--- Start of Available data ---

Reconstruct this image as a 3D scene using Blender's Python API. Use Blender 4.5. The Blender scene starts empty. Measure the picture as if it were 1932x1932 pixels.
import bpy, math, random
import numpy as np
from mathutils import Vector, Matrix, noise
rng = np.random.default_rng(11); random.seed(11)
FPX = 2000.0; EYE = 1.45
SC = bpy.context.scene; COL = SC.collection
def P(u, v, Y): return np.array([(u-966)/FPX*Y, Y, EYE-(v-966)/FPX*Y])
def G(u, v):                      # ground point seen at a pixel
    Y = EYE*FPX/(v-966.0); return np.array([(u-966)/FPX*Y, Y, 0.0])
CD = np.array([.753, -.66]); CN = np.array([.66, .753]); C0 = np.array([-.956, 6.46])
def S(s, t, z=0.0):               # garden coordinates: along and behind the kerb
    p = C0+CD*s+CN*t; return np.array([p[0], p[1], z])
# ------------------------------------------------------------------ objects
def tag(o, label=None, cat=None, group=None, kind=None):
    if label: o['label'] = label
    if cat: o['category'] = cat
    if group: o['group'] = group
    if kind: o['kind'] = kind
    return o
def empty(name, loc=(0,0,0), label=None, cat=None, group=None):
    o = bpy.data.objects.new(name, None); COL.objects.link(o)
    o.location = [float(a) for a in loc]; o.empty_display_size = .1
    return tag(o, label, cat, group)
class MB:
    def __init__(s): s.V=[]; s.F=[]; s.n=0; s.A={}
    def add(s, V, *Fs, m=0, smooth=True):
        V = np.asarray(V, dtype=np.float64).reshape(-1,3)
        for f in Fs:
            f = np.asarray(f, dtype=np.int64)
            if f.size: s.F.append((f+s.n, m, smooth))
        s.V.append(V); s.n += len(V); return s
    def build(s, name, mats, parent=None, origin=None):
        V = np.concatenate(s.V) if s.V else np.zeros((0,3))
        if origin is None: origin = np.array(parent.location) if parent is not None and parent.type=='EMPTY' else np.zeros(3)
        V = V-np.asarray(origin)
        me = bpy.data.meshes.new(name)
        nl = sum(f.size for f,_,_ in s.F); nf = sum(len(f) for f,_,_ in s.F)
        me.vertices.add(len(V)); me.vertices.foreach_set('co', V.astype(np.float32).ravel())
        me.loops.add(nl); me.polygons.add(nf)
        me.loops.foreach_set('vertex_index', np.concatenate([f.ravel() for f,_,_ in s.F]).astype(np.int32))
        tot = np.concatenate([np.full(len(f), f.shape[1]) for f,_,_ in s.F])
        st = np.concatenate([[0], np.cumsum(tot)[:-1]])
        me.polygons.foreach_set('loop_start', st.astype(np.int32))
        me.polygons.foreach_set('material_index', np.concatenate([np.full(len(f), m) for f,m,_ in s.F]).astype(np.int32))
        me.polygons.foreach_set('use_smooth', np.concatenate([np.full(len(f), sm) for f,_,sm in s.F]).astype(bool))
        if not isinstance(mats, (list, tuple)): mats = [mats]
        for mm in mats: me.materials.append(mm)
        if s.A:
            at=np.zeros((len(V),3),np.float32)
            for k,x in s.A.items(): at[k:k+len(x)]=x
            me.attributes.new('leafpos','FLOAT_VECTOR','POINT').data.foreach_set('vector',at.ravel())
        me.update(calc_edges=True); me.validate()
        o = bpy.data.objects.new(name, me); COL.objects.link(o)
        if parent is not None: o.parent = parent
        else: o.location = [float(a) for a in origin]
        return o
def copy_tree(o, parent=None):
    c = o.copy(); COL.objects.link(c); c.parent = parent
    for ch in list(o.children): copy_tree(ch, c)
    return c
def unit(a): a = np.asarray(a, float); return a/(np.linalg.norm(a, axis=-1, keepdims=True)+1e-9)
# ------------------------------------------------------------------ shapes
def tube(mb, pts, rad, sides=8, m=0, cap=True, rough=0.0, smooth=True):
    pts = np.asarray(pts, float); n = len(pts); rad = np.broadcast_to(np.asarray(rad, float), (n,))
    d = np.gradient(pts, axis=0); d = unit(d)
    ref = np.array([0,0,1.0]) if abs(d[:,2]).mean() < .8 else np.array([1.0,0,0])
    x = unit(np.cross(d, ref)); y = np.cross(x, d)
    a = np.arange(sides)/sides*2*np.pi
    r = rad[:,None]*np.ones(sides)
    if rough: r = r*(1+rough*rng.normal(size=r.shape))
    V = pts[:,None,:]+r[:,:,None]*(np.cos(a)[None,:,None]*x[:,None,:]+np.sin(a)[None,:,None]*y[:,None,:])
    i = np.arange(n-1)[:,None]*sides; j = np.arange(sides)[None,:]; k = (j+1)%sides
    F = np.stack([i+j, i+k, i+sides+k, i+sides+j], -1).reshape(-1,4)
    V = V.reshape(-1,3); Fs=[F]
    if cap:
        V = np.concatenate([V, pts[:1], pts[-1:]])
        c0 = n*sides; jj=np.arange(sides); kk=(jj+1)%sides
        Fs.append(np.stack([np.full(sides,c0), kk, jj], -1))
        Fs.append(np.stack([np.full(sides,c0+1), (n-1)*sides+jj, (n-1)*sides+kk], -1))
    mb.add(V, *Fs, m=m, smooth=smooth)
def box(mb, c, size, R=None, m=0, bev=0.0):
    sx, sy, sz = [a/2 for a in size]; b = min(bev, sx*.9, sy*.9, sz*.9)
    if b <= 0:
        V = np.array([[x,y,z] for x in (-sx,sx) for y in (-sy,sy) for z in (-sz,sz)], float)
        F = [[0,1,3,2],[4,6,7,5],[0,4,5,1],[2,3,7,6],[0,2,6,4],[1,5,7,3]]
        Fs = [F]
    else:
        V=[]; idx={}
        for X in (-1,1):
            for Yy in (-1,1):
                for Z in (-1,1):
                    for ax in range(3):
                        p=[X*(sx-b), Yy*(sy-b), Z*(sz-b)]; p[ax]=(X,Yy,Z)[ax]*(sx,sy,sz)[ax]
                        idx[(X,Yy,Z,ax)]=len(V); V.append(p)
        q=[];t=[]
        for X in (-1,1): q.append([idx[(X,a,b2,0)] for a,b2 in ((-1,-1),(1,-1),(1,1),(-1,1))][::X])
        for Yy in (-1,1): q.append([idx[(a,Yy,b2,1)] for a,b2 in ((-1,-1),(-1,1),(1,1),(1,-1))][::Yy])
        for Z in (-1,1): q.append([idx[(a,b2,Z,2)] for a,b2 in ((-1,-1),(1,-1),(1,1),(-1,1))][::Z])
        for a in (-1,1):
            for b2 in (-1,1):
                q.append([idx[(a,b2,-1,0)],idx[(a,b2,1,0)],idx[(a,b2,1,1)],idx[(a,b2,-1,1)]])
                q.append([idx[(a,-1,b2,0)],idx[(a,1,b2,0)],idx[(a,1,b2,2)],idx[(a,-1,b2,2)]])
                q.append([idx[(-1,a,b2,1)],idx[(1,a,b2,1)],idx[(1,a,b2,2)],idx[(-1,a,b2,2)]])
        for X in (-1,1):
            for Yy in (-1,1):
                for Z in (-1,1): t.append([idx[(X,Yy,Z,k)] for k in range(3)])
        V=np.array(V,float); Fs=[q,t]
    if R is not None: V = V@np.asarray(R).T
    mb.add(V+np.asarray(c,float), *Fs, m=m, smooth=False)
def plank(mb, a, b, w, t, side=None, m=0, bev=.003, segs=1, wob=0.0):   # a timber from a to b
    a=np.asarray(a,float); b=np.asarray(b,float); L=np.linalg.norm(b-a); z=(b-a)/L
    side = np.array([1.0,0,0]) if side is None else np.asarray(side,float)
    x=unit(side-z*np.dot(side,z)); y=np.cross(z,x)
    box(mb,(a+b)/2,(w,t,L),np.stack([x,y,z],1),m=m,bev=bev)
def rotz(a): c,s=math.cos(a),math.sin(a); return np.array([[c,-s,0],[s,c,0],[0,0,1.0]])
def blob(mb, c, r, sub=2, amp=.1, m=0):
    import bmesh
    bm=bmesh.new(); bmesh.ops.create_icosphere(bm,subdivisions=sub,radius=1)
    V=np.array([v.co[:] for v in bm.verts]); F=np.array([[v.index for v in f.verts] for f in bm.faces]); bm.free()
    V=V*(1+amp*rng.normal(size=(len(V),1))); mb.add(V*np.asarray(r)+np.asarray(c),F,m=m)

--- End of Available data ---

> **Work to be completed**
Only lines with the string "scene" belong in your answer; copy each one.

> **Response to the exercise**
Reconstruct this image as a 3D scene using Blender's Python API. Use Blender 4.5. The Blender scene starts empty. Measure the picture as if it were 1932x1932 pixels.
SC = bpy.context.scene; COL = SC.collection